Mussten Sie auch schon einmal richtig »Lehrgeld« bezahlen?
Absolut. Kurz nach der Jahrtausendwende habe ich einen Anteil meiner Firma an das Handelsblatt verkauft. Einen Teil des Erlöses habe ich in den maroden US-Einzelhändler Kmart investiert. Der Turnaround endete 2002 im Bankrott, mit den Aktien wertlos. Ich habe versucht, ein fallendes Messer zu fangen, habe durch Nachkäufe die Gewichtung aus dem Blick verloren und Verluste laufen lassen. Ein teurer, aber guter Lehrgang.

Sie sind in den USA zuhause. Wie bewerten Sie nach der Wahl Donald Trumps dort die Stimmung?
Trump erbt im Gegensatz zur ersten Amtsperiode ein anderes Umfeld. Die Bewertungen der Wall Street sind im historischen Vergleich hoch mit der Stimmung im Bereich der Euphorie und einer Wirtschaft, die läuft, und Ergebnissen der Unternehmen im S&P 500 auf Rekord. Die »Schock und Staunen«-Politik der Trump-Regierung erhöht vor allem zu Beginn seiner Amtszeit die Risiken eines größeren Rückschlags.

Die großen US-Indizes gaben in den vergangenen Jahren den Ton an. Kann das so weitergehen?
Im November haben US-Titel im MSCI World eine Gewichtung von fast 75 Prozent erreicht. Ein so hohes Ungleichgewicht ist ungesund und spiegelt, wie schief das globale Bild hängt. Die USA profitieren von durchaus auch auf Pump finanziertem Wachstum, aber auch von der Dominanz im Tech- und KI-Sektor, der im Vergleich zu Europa schneller wachsenden Produktivität und einem soliden Ertragswachstum der Unternehmen.
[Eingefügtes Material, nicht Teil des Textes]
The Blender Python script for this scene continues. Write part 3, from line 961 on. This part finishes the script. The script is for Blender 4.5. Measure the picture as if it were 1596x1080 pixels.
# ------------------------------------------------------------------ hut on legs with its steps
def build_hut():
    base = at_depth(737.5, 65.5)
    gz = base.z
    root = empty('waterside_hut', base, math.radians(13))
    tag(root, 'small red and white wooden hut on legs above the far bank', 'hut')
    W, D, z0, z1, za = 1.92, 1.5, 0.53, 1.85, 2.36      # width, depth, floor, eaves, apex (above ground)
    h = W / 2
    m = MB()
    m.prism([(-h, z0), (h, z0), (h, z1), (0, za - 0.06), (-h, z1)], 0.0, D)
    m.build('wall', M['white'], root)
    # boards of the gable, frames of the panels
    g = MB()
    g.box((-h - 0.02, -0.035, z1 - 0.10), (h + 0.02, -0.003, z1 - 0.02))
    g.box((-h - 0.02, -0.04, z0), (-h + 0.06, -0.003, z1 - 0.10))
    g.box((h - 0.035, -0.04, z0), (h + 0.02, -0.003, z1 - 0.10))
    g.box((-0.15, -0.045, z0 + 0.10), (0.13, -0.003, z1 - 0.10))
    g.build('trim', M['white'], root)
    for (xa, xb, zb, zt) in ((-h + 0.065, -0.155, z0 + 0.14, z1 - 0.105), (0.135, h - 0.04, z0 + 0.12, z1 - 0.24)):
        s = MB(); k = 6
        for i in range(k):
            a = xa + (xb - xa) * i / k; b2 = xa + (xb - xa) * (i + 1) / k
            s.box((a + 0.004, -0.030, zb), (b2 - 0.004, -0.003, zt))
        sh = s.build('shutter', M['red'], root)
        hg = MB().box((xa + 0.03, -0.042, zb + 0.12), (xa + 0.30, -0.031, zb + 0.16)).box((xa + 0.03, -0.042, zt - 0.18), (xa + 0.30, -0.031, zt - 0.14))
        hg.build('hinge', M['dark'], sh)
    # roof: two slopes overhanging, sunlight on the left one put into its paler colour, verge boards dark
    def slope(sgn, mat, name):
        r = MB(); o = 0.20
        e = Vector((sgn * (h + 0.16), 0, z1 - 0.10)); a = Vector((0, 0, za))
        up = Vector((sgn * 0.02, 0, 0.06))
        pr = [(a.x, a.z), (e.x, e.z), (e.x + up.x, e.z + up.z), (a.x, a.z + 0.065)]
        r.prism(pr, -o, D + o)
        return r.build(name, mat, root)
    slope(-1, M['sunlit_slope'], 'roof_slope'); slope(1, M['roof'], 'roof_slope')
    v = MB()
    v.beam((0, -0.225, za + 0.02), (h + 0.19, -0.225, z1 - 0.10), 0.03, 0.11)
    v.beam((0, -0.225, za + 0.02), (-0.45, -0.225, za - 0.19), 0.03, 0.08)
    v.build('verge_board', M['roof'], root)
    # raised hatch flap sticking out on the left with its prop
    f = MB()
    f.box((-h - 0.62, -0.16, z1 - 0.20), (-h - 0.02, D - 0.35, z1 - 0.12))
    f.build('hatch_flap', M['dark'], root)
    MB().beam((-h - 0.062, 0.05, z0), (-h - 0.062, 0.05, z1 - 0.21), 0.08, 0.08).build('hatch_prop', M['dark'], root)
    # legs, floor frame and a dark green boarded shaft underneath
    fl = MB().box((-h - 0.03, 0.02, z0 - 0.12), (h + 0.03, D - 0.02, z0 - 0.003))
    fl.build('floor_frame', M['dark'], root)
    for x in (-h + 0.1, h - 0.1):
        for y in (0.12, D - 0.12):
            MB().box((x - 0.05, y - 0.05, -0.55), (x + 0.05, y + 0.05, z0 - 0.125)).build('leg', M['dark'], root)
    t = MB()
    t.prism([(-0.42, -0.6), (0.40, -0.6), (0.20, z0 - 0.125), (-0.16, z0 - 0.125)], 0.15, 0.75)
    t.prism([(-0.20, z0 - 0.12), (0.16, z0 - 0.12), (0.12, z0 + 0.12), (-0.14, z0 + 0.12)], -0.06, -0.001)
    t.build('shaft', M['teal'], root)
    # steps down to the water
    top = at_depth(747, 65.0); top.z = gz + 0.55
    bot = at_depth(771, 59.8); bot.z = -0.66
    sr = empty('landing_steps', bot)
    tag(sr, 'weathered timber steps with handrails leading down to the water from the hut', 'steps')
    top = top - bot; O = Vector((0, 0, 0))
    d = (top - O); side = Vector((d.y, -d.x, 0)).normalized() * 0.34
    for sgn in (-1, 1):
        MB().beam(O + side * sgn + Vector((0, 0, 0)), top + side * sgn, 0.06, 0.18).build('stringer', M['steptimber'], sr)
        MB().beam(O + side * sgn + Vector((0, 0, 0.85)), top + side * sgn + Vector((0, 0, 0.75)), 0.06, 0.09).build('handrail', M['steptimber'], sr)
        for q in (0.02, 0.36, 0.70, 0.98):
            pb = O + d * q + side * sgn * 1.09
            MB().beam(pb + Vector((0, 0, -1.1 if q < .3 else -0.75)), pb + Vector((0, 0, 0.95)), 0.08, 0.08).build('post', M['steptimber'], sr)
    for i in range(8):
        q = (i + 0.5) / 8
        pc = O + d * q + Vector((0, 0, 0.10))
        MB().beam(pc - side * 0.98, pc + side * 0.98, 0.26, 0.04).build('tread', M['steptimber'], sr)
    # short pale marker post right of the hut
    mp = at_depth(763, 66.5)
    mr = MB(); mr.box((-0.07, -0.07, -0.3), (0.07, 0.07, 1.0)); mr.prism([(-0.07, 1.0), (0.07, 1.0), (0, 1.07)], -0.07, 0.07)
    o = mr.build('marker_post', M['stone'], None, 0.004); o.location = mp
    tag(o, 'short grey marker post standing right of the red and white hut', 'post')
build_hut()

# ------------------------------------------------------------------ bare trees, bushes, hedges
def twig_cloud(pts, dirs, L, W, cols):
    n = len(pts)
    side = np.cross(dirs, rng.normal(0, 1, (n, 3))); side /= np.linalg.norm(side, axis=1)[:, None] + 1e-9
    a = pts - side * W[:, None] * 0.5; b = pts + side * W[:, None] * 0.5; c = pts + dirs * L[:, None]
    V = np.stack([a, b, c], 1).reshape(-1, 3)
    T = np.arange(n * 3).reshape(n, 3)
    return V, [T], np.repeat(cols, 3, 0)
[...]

Kurzum: Es gibt zu viele Einflussfaktoren, um einen Wendepunkt dieses Trends vorhersagen zu können.

Seit einigen Jahren sind Sie nicht nur im Fernsehen zu sehen, sondern auch auf YouTube. Hier hat Ihr Kanal »Markus Koch Wall Street« über 150.000 Abonnenten. Können Sie uns mehr dazu erzählen und wie Sie auf die Idee gekommen sind, auf YouTube aktiv zu werden?
Ich war Teil der Testgruppe, als Facebook mit Video-Streaming an den Start ging. Daraus ist die Idee des ersten Streaming-Studios an der Wall Street entstanden. 2020 folgte die Expansion mit einem neuen Studio. Social Media schafft die Basis des direkten Austauschs, mit dem Gespräch auf gleicher Augenhöhe. Das ist Gold wert, insbesondere an der Börse. Es hilft, Fehler zu vermeiden und Chancen im Zusammenspiel mit der Community zu finden.

Zusätzlich zum YouTube-Format »Opening Bell« bieten Sie unter 360WallStreet.de den kostenpflichtigen Service »Opening Bell+« an. Welche zusätzlichen Informationen erwarten die Nutzer hier?
Wir beleuchten täglich, welche News und Ereignisse die Wall Street dominieren werden, bis hin zu den detaillierten Up- und Downgrades der wichtigen Analysten. Im Fokus steht dabei auch mein Discord-Kanal, in dem alle Mitglieder im direkten Austausch mit mir und miteinander stehen. Hier werden Research und Trading-Ideen ausgetauscht. Außerdem gibt es Rabatte auf mein Merchandise und die Möglichkeit, an meinen Events teilzunehmen.

Vielen Dank für das Gespräch.
Das Interview führte Anja Schneider.